Peintre de génie, Vincent Van Gogh était aussi un homme de lettres, selon les chercheurs néerlandais qui ont examiné à la loupe son abondante correspondance, exposée à Amsterdam et contredisant le mythe de l'artiste «fou, miséreux et méconnu».

«Van Gogh était un héros de l'art moderne. Mais il a aussi produit un monument littéraire», souligne Axel Rüger, le directeur du musée Van Gogh d'Amsterdam, qui expose à partir de vendredi 120 lettres de l'artiste.

Les 902 lettres envoyées et reçues par l'artiste entre 1872 et 1890, année de son suicide à 37 ans, viennent d'être publiées dans un ouvrage en six volumes et sur internet, après avoir fait l'objet de quinze années d'une analyse minutieuse et inédite.

Cent vingt de ses missives, rarement montrées au public en raison de leur fragilité, sont présentées jusqu'au 3 janvier 2010, à côté des tableaux qu'elles évoquent, comme Les mangeurs de pommes de terre ou Le semeur.

«C'est de la littérature», s'enthousiasme l'un des chercheurs du musée Van Gogh, Hans Luijten. «L'écriture est stylisée et réfléchie: c'était un très bon écrivain», assure-t-il à l'AFP.

Les chercheurs du musée et ceux de l'Institut Huygens de l'Académie royale néerlandaise des sciences ont réussi à mettre un nom sur la quasi totalité des deux mille livres, tableaux et objets d'art mentionnés dans les missives.

Leur analyse a permis de dégager une image plus nuancée de l'artiste. «Je crains qu'un mythe ne s'effondre : Van Gogh n'était pas un génie fou, miséreux et méconnu», assure Hans Luijten.

Le peintre néerlandais était reconnu par ses pairs, souligne-t-il, et «au cours des dix dernières années de sa vie, son frère lui envoyait 200 francs par mois, alors qu'un facteur à la tête d'une famille nombreuse n'en gagnait que 135», affirme Hans Luijten.

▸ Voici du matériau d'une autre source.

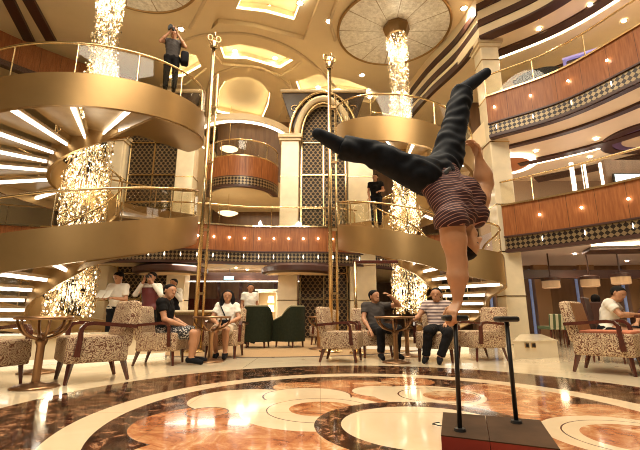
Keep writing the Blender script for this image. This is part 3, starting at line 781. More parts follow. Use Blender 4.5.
o = thing('lit_doorway', 'bright white-framed doorway in the back hall', 'doorway', ((d0.x + d1.x) / 2, 16.8, 0)); zt = d1.z
q = MB()
for x in (d0.x, d1.x): q.box((x, 16.8, zt / 2), (.14, .2, zt))
q.box(((d0.x + d1.x) / 2, 16.8, zt), (d1.x - d0.x + .14, .2, .14)); q.obj('frame', mat('white_frame', (.85, .8, .7), .4), o)
q = MB(); q.box(((d0.x + d1.x) / 2, 17.0, zt / 2), (d1.x - d0.x, .06, zt)); q.obj('recess', CREAM, o)
for k, py in enumerate((299, 308)):
    p = at(271, py, 16.6); o = thing('wall_lamp', ('upper' if k == 0 else 'lower') + ' of two small glowing shaded lamps in the white doorway', 'lamp', p)
    q = MB(); q.lathe(p, [(.14, -.14), (.10, .12)], 16); q.obj('lamp_shade', mat('shade_glow', (1, .8, .5), .6, emit=3, ecol=(1, .75, .4)), o)
    q = MB(); q.tube([p + V((0, 0, -.15)), p + V((0, .36, -.15))], .015, 6); q.obj('bracket', BRASS, o)
# lobby discs at deck 6 behind the rear balcony: small round lit bowl lamps on the soffits
for (px, py, Y), lab in (((229, 149, 17.6), 'round glowing ceiling lamp seen above the drum balcony front'), ((228, 213, 16.2), 'round glowing ceiling lamp under the drum balcony')):
    p = at(px, py, Y)
    o = thing('bowl_lamp', lab, 'lamp', p)
    q = MB(); q.lathe(p, [(0, -.12), (.25, -.09), (.42, 0), (.0, .03)], 24); q.obj('bowl', mat('bowl_glow', (1, .85, .6), .5, emit=1.6, ecol=(1, .82, .5)), o, smooth=True)
    zc = CZ if py < 190 else D7 - .74
    q = MB(); q.tube([p + V((0, 0, .02)), (p.x, p.y, zc)], .012, 6); q.obj('hanger', BRASS, o)
# ------------------------------------------------------------------ restaurant on the right
q = MB(); q.prism([(5.3, 14.0), (14.6, 14.0), (14.6, 14.3), (5.3, 14.3)], 0, D6 - .72); struct(q.obj('wall_restaurant', BROWNWALL))
for x in (6.2, 7.6, 9.2, 10.8, 12.4):
    q = MB(); q.box((x, 13.9, 1.25), (.5, .25, 2.5)); trim(q, mat('column_panel', (.30, .17, .09), .35) if 'column_panel' not in MATS else MATS['column_panel'])
    q = MB(); q.box((x - .32, 13.95, 1.2), (.07, .06, 2.2)); trim(q, mat('blue_glow_strip', (.3, .4, .7), .4, emit=.12, ecol=(.35, .45, .8)) if 'blue_glow_strip' not in MATS else MATS['blue_glow_strip'])
q = MB(); q.box((9.9, 11.9, 1.93), (9.2, .3, .24)); trim(q, DKBROWN)
q = MB(); q.band(spline([(6.6, 9.6), (7.8, 9.3), (9.2, 8.3), (10.2, 6.8)], 8), spline([(6.7, 9.75), (7.95, 9.5), (9.4, 8.5), (10.4, 6.9)], 8), D6 - .76, D6 - .71); trim(q, COVEEM)
q = MB(); q.band(spline([(6.9, 10.1), (8.2, 9.8), (9.8, 8.8), (10.8, 7.0)], 8), spline([(7.2, 10.9), (8.9, 10.6), (10.8, 9.3), (11.8, 7.2)], 8), D6 - .80, D6 - .70); trim(q, DKBROWN)
PENDM = mat('drum_shade', (.45, .28, .15), .6, emit=.1, ecol=(1, .66, .36))
for k, (px, py, Y) in enumerate(((551, 284, 11.2), (590, 282.5, 11.0), (621, 280, 10.8))):
    p = at(px, py, Y)
    o = thing('pendant_lamp', ('leftmost', 'middle', 'rightmost')[k] + ' of the three drum pendant lamps in the restaurant', 'lamp', p)
    q = MB(); q.lathe(p, [(.18, -.12), (.225, -.10), (.225, .10), (.215, .10), (.215, -.09)], 28); q.obj('drum_shade', PENDM, o, smooth=False)
    q = MB(); q.lathe(p, [(.24, .08), (.24, .16), (.1, .2)], 28); q.obj('dark_collar', DKBROWN, o)
    q = MB(); q.tube([p + V((0, 0, .16)), (p.x, p.y, D6 - .72)], .02, 6); q.obj('rod', DKBROWN, o)
    l = bpy.data.lights.new('pendant_bulb', 'POINT'); l.energy = 4; l.color = (1, .72, .42); l.shadow_soft_size = .1
    lo = bpy.data.objects.new('pendant_bulb', l); lo.location = p - V((0, 0, .25)); COL.objects.link(lo)
STR = None
m, t, b = nt('striped_green_fabric'); g = N(t); x, y, z = g.sep(g.new('TexCoord').outputs['Object'])
k = g.math('LESS_THAN', g.math('FRACT', g.math('MULTIPLY', x, 7)), .5)
t.links.new(g.mix(k, (.55, .50, .33), (.06, .09, .035)), b.inputs['Base Color']); STR = m
def diner_chair(lab, loc, rz, fab, grp=None, k=1.0):
    o = thing('dining_chair', lab, 'chair', loc, grp, world=False, rz=rz)
    q = MB(); q.box((0, 0, .45), (.46, .46, .08), bevel=.02); q.obj('seat', fab, o)
    q = MB(); q.box((0, -.22, .45 + .31 * k), (.44, .06, .56 * k), rx=.1, bevel=.02); q.obj('backrest', fab, o)
    for x in (-.19, .19):
        for y in (-.19, .19):
            q = MB(); q.tube([(x, y, .42), (x * 1.05, y * 1.05, 0)], .022, 6, r2=.015); q.obj('leg', WOODR, o)
for k, (px, lab) in enumerate(((545, 'leftmost of three green-striped dining chairs beside the restaurant entrance'), (556, 'middle one of three green-striped dining chairs beside the restaurant entrance'), (568, 'rightmost of three green-striped dining chairs beside the restaurant entrance'))):
    p = at(px, 330, 9.6); diner_chair(lab, (p.x + .42 + .24 * k, 10.05 + .40 * k, 0), .15 - .2 * k, STR, 'striped dining chairs', .55)
def dtable(lab, x, y, R=.45):
    o = thing('dining_table', lab, 'table', (x, y, 0), None, world=False)
    q = MB(); q.lathe((0, 0, 0), [(0, .70), (R - .02, .70), (R, .72), (R, .74), (0, .74)], 32); q.obj('top', WOODR, o)
    q = MB(); q.lathe((0, 0, 0), [(.26, 0), (.26, .03), (.05, .07), (.05, .7)], 20); q.obj('pedestal', DKBROWN, o)
dtable('dark restaurant table in front of the leaning diner', 5.35, 6.55, .5)
dtable('dark restaurant table behind, near the diner seen from behind', 7.0, 9.2)
diner_chair('dark dining chair at the right edge beyond the coral armchair', (5.9, 7.1, 0), 2.2, DKBROWN)
p = at(630, 317, 6.4)
for k, (dx, dy) in enumerate(((-.15, -.05), (.03, .07))):
    q = MB(); q.lathe((5.2 + dx, 6.5 + dy, .74), [(0, .004), (.03, .004), (.036, .10), (.033, .10), (.028, .01)], 14)
    tag(q.obj('drinking_glass', GLASS, base=(5.2 + dx, 6.5 + dy, .74)), ('left' if k == 0 else 'right') + ' of two small drinking glasses on the table of the leaning diner', 'glass')
# ------------------------------------------------------------------ decks on the right: rooms behind the balconies
q = MB(); q.prism([(6.0, 14.6), (14.6, 14.6), (14.6, 14.8), (6.0, 14.8)], D6, D7 - .72); struct(q.obj('wall_deck_middle', mat('deck_wall', (.42, .30, .20), .6)))
q = MB(); q.prism([(6.0, 14.6), (14.6, 14.6), (14.6, 14.8), (6.0, 14.8)], D7, 9.1); struct(q.obj('wall_deck_upper', BROWNWALL))
PANE = mat('lit_curtain', (1, .93, .85), .6, emit=2, ecol=(1, .90, .80))
for k, px in enumerate((574, 586, 604)):
    p = at(px, 184, 12.2)
    o = thing('lit_column', ('leftmost', 'middle', 'rightmost')[k] + ' of three narrow glowing columns on the middle deck', 'column', (p.x, 12.2, D6))
    q = MB(); q.box((p.x, 12.2, D6 + 1.2), (.09, .09, 2.4)); q.obj('lit_panel', PANE, o)
    q = MB(); q.box((p.x, 12.2, D6 + .05), (.22, .22, .1)); q.obj('foot', BRASS, o)
p = at(629, 182, 10.6)
o = thing('display_screen', 'pale blue lit screen on a wooden panel on the middle right deck', 'screen', (p.x, 10.7, D6))
zt = at(629, 160, 10.7).z
q = MB(); q.box((p.x + .05, 10.75, (D6 + zt) / 2), (1.15, .12, zt - D6)); q.obj('panel', BROWNWALL, o)
q = MB(); q.box(p, (.85, .06, .5), bevel=.01); f_ = q.obj('frame', BLACK, o)
q = MB(); q.box(p + V((0, -.035, 0)), (.78, .01, .43)); q.obj('lit_face', mat('screen_glow', (.6, .8, .9), .4, emit=1.6, ecol=(.65, .85, 1)), f_)
p = at(540, 195, 12.6)
o = thing('oval_ceiling_panel', 'oval orange ceiling panel with a white lit rim on the middle deck', 'ceiling panel', (p.x, 12.6, D7 - .74))
z = D7 - .74
pp = [V((0, 0, H)) + (at(px, py, 1) - V((0, 0, H))) * ((D7 - .76 - H) / (at(px, py, 1).z - H)) for px, py in ((516, 203),)]
q = MB(); q.lathe((6.3, 12.9, z), [(0, -.03), (.8, -.03)], 40); q.obj('orange_disc', mat('orange_panel', (.55, .20, .06), .4), o, recalc=False)
q = MB(); q.lathe((6.3, 12.9, z), [(.8, -.04), (1.0, -.04)], 40); q.obj('lit_rim', WHITEEM, o, recalc=False)
p = on_ceiling(640, 136, D7 - .72); p.x += .35
o = thing('oval_ceiling_panel', 'large dark and purple rimmed round ceiling recess at the right edge of the middle deck', 'ceiling panel', (p.x, p.y, D7 - .74))
q = MB(); q.lathe(p, [(.95, -.05), (1.25, -.05), (1.25, 0), (.95, 0), (.95, -.05)], 40); q.obj('dark_rim', DKBROWN, o)
q = MB(); q.lathe(p, [(.72, -.035), (.95, -.035)], 40); q.obj('purple_band', mat('purple_lacquer', (.12, .07, .16), .3), o, recalc=False)
q = MB(); q.lathe(p, [(0, -.03), (.72, -.03)], 40); q.obj('cream_disc', CREAM, o, recalc=False)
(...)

L'artiste «savait ce qu'il faisait», renchérit la chercheuse Nienke Bakker: «c'était un homme passionné, volontaire, très déterminé et profond».

L'art et la littérature sont les thèmes prépondérants des 819 lettres rédigées en néerlandais puis en français et adressées surtout à son frère, le marchand d'art Theo Van Gogh, mais aussi à ses amis, les peintres Paul Gauguin et Émile Bernard.

«Il les tient au courant de l'évolution de sa peinture au moyen de croquis et de descriptions de ses toiles. Il parle de sa conception de l'art, qui doit selon lui révéler la poésie dans la prose de la vie», explique M. Luijten. «Il confie aussi ses pensées ou raconte des anecdotes».

Contrairement à d'autres artistes, Vincent Van Gogh n'érigeait pas de barrière entre peinture et littérature, souligne le directeur du musée, Axel Rüger.

«Il y a tant de gens, surtout parmi nos amis, qui pensent que les mots ne représentent rien. Au contraire, n'est-ce pas, il est tout aussi intéressant et tout aussi difficile de bien dire quelque chose que de bien peindre quelque chose», écrivait-il à son «cher copain Bernard», le 19 avril 1888, dans un français hésitant.

L'ouvrage de 2130 pages, Van Gogh - Les Lettres. Édition critique complète illustrée, publié en anglais, français et néerlandais, est consultable gratuitement, en anglais, sur internet (www.vangoghletters.com).